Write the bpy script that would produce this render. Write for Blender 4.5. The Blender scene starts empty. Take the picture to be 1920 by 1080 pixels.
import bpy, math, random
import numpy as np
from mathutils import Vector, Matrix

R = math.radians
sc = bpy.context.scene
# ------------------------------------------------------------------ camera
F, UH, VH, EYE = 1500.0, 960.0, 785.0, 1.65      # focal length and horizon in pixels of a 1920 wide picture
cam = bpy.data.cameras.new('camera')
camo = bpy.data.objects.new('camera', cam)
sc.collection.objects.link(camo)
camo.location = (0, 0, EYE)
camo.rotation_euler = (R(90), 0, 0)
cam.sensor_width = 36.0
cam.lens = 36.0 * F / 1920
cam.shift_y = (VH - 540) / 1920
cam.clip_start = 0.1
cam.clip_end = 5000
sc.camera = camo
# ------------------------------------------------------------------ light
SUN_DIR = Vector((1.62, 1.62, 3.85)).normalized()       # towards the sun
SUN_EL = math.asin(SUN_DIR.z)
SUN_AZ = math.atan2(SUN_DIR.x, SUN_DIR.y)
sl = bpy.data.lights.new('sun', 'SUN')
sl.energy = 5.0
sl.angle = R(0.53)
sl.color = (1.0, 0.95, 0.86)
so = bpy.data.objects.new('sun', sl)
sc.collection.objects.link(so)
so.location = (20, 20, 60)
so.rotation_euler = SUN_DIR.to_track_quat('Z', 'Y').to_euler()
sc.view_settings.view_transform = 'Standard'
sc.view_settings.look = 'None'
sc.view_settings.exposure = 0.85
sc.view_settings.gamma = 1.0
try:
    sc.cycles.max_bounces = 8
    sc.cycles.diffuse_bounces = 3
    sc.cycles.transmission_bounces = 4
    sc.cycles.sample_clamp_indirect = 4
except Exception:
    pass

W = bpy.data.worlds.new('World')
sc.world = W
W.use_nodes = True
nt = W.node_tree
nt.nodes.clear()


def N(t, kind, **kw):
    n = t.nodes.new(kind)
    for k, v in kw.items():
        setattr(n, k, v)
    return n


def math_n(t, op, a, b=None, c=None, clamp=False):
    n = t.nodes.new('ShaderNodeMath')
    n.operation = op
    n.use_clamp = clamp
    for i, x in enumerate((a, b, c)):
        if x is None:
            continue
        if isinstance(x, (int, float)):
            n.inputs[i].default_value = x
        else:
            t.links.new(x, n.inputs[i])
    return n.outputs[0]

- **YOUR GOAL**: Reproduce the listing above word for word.

- **FULL SOLUTION**:
Write the bpy script that would produce this render. Write for Blender 4.5. The Blender scene starts empty. Take the picture to be 1920 by 1080 pixels.
import bpy, math, random
import numpy as np
from mathutils import Vector, Matrix

R = math.radians
sc = bpy.context.scene
# ------------------------------------------------------------------ camera
F, UH, VH, EYE = 1500.0, 960.0, 785.0, 1.65      # focal length and horizon in pixels of a 1920 wide picture
cam = bpy.data.cameras.new('camera')
camo = bpy.data.objects.new('camera', cam)
sc.collection.objects.link(camo)
camo.location = (0, 0, EYE)
camo.rotation_euler = (R(90), 0, 0)
cam.sensor_width = 36.0
cam.lens = 36.0 * F / 1920
cam.shift_y = (VH - 540) / 1920
cam.clip_start = 0.1
cam.clip_end = 5000
sc.camera = camo
# ------------------------------------------------------------------ light
SUN_DIR = Vector((1.62, 1.62, 3.85)).normalized()       # towards the sun
SUN_EL = math.asin(SUN_DIR.z)
SUN_AZ = math.atan2(SUN_DIR.x, SUN_DIR.y)
sl = bpy.data.lights.new('sun', 'SUN')
sl.energy = 5.0
sl.angle = R(0.53)
sl.color = (1.0, 0.95, 0.86)
so = bpy.data.objects.new('sun', sl)
sc.collection.objects.link(so)
so.location = (20, 20, 60)
so.rotation_euler = SUN_DIR.to_track_quat('Z', 'Y').to_euler()
sc.view_settings.view_transform = 'Standard'
sc.view_settings.look = 'None'
sc.view_settings.exposure = 0.85
sc.view_settings.gamma = 1.0
try:
    sc.cycles.max_bounces = 8
    sc.cycles.diffuse_bounces = 3
    sc.cycles.transmission_bounces = 4
    sc.cycles.sample_clamp_indirect = 4
except Exception:
    pass

W = bpy.data.worlds.new('World')
sc.world = W
W.use_nodes = True
nt = W.node_tree
nt.nodes.clear()


def N(t, kind, **kw):
    n = t.nodes.new(kind)
    for k, v in kw.items():
        setattr(n, k, v)
    return n


def math_n(t, op, a, b=None, c=None, clamp=False):
    n = t.nodes.new('ShaderNodeMath')
    n.operation = op
    n.use_clamp = clamp
    for i, x in enumerate((a, b, c)):
        if x is None:
            continue
        if isinstance(x, (int, float)):
            n.inputs[i].default_value = x
        else:
            t.links.new(x, n.inputs[i])
    return n.outputs[0]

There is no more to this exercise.